--- What the task requires ---
Your task is to write out the complete listing exactly as it is shown.

━━━━━ Given material

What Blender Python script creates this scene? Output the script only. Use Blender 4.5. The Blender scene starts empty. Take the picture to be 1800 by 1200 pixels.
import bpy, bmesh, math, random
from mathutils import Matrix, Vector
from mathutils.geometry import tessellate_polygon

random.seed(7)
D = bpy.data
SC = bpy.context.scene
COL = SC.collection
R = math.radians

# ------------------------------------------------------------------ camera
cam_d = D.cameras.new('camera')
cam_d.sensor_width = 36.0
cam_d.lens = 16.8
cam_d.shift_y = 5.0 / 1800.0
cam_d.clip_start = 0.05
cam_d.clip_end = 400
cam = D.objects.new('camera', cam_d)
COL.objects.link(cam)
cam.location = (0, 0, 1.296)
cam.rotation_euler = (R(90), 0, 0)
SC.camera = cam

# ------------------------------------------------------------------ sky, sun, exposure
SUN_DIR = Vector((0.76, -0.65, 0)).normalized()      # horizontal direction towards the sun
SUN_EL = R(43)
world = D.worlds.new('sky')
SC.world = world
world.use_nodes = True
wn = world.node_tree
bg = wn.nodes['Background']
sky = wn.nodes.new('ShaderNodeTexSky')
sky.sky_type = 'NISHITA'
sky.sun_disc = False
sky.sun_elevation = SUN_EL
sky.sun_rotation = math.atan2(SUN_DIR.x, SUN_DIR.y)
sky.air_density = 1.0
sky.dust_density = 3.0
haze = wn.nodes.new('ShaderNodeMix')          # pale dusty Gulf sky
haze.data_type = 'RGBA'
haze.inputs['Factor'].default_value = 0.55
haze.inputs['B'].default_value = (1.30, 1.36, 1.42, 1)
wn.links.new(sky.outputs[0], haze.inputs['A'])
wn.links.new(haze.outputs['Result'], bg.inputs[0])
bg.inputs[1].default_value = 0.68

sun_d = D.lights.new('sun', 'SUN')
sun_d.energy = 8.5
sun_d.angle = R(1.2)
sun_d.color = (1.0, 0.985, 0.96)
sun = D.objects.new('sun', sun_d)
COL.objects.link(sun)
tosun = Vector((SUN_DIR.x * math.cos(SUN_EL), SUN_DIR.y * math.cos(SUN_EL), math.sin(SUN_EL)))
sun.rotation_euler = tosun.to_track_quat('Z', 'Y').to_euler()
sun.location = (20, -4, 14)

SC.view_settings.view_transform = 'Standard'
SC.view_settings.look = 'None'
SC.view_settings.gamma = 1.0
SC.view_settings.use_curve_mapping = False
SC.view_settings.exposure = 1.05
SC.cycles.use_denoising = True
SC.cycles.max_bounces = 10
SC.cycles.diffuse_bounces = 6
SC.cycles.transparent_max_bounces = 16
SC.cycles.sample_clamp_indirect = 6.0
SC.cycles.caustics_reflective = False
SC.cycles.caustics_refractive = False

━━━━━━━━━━

--- Exercise result ---
What Blender Python script creates this scene? Output the script only. Use Blender 4.5. The Blender scene starts empty. Take the picture to be 1800 by 1200 pixels.
import bpy, bmesh, math, random
from mathutils import Matrix, Vector
from mathutils.geometry import tessellate_polygon

random.seed(7)
D = bpy.data
SC = bpy.context.scene
COL = SC.collection
R = math.radians

# ------------------------------------------------------------------ camera
cam_d = D.cameras.new('camera')
cam_d.sensor_width = 36.0
cam_d.lens = 16.8
cam_d.shift_y = 5.0 / 1800.0
cam_d.clip_start = 0.05
cam_d.clip_end = 400
cam = D.objects.new('camera', cam_d)
COL.objects.link(cam)
cam.location = (0, 0, 1.296)
cam.rotation_euler = (R(90), 0, 0)
SC.camera = cam

# ------------------------------------------------------------------ sky, sun, exposure
SUN_DIR = Vector((0.76, -0.65, 0)).normalized()      # horizontal direction towards the sun
SUN_EL = R(43)
world = D.worlds.new('sky')
SC.world = world
world.use_nodes = True
wn = world.node_tree
bg = wn.nodes['Background']
sky = wn.nodes.new('ShaderNodeTexSky')
sky.sky_type = 'NISHITA'
sky.sun_disc = False
sky.sun_elevation = SUN_EL
sky.sun_rotation = math.atan2(SUN_DIR.x, SUN_DIR.y)
sky.air_density = 1.0
sky.dust_density = 3.0
haze = wn.nodes.new('ShaderNodeMix')          # pale dusty Gulf sky
haze.data_type = 'RGBA'
haze.inputs['Factor'].default_value = 0.55
haze.inputs['B'].default_value = (1.30, 1.36, 1.42, 1)
wn.links.new(sky.outputs[0], haze.inputs['A'])
wn.links.new(haze.outputs['Result'], bg.inputs[0])
bg.inputs[1].default_value = 0.68

sun_d = D.lights.new('sun', 'SUN')
sun_d.energy = 8.5
sun_d.angle = R(1.2)
sun_d.color = (1.0, 0.985, 0.96)
sun = D.objects.new('sun', sun_d)
COL.objects.link(sun)
tosun = Vector((SUN_DIR.x * math.cos(SUN_EL), SUN_DIR.y * math.cos(SUN_EL), math.sin(SUN_EL)))
sun.rotation_euler = tosun.to_track_quat('Z', 'Y').to_euler()
sun.location = (20, -4, 14)

SC.view_settings.view_transform = 'Standard'
SC.view_settings.look = 'None'
SC.view_settings.gamma = 1.0
SC.view_settings.use_curve_mapping = False
SC.view_settings.exposure = 1.05
SC.cycles.use_denoising = True
SC.cycles.max_bounces = 10
SC.cycles.diffuse_bounces = 6
SC.cycles.transparent_max_bounces = 16
SC.cycles.sample_clamp_indirect = 6.0
SC.cycles.caustics_reflective = False
SC.cycles.caustics_refractive = False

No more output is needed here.